Doch die Verbannung der Autos würde wie nebenbei ein anderes Problem auf der Augustenstraße lösen: die gefährlichen Situationen für die Radfahrer an den Kreuzungen. Weil die Straße so eng ist, herrscht für die Radler "Lebensgefahr hoch drei", wie Gudrun Ganser sagt. Sie betreibt einen kleinen Fahrradladen in der Augustenstraße. Dabei beobachtet sie neben dem täglichen "Lärm und Krach" auch, dass manche sich "über den Haufen fahren". Die Situation sei eine Katastrophe. "Da gehört schon was gemacht", sagt sie. Nur was? "Eine verkehrsberuhigte Zone fände ich nicht schlecht." Das sieht auch Passantin Sabine Fuhrmeister so. Sie kauft gerade mit ihrem Fahrrad beim Bäcker ein. Die Radler könnten dann zumindest sicherer auf der Straße fahren.

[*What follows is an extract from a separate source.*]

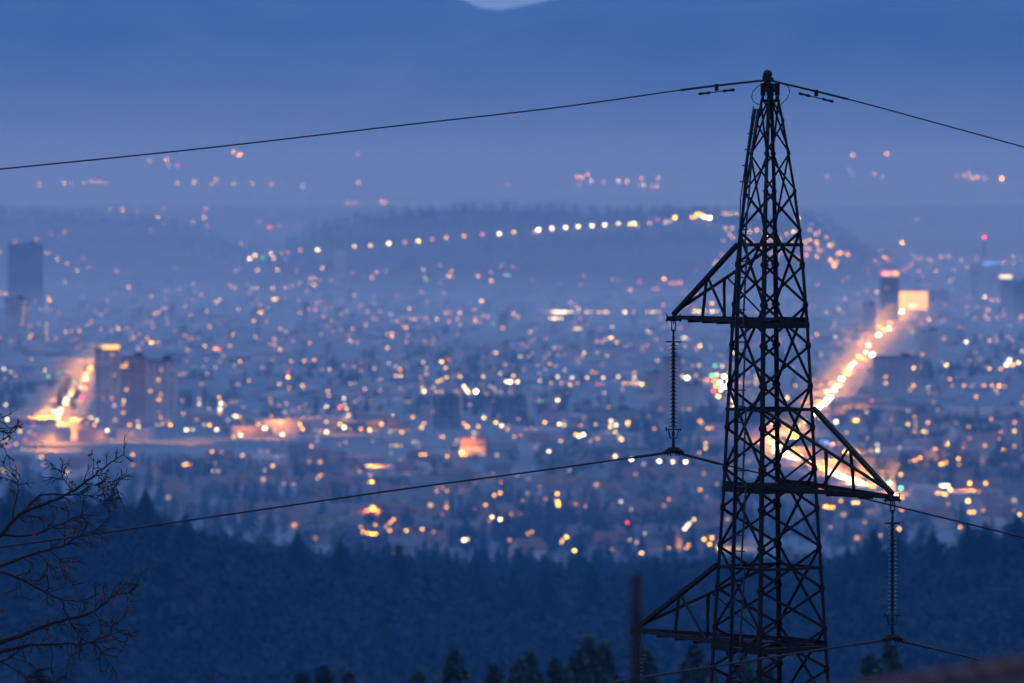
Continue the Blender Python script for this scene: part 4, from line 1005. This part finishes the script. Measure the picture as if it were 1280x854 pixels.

Denn momentan ist es für sie "ätzend" zu radeln.

Die Situation wird durch eine Verkehrsberuhigung zwar langsamer, aber nicht weniger beengt. Und das hat auch Auswirkungen auf die Ladenbesitzer. So haben längst nicht alle Cafés ausreichend Platz, um Stühle im Freien aufzustellen. "Ich bekomme auf der einen Seite keine Bestuhlung", klagt eine Café-Betreiberin, deren Geschäft schon fast am Josephsplatz liegt. Der Gehsteig sei zu eng, habe man ihr gesagt. Ihre Idee: Die Augustenstraße als Einbahnstraße ausweisen, und den Verkehr in die andere Richtung über eine zweite Straße zurückführen. "Da ist die Gabelsbergerstraße ein Beispiel, dass das funktioniert", sagt sie. Dadurch, dass die Radler auf die Fahrbahn umziehen, werde der Gehsteig breiter - breit genug für eine Freischankfläche vor ihrem Café. Insgesamt sei die Straße einfach "zu unübersichtlich". Wegen parkender Autos oder Litfaßsäulen könne der Autofahrer die Radler beim Abbiegen oft gar nicht sehen. "An der Ecke", sie zeigt auf die Straßenkreuzungen vor ihrem Café, "kracht es dauernd."

Wie die Stadt den Verkehr auf der Augustenstraße nun führen will, wird sich zeigen. Sollte sie dafür noch Ideen benötigen, hätten die Maxvorstädter einige parat.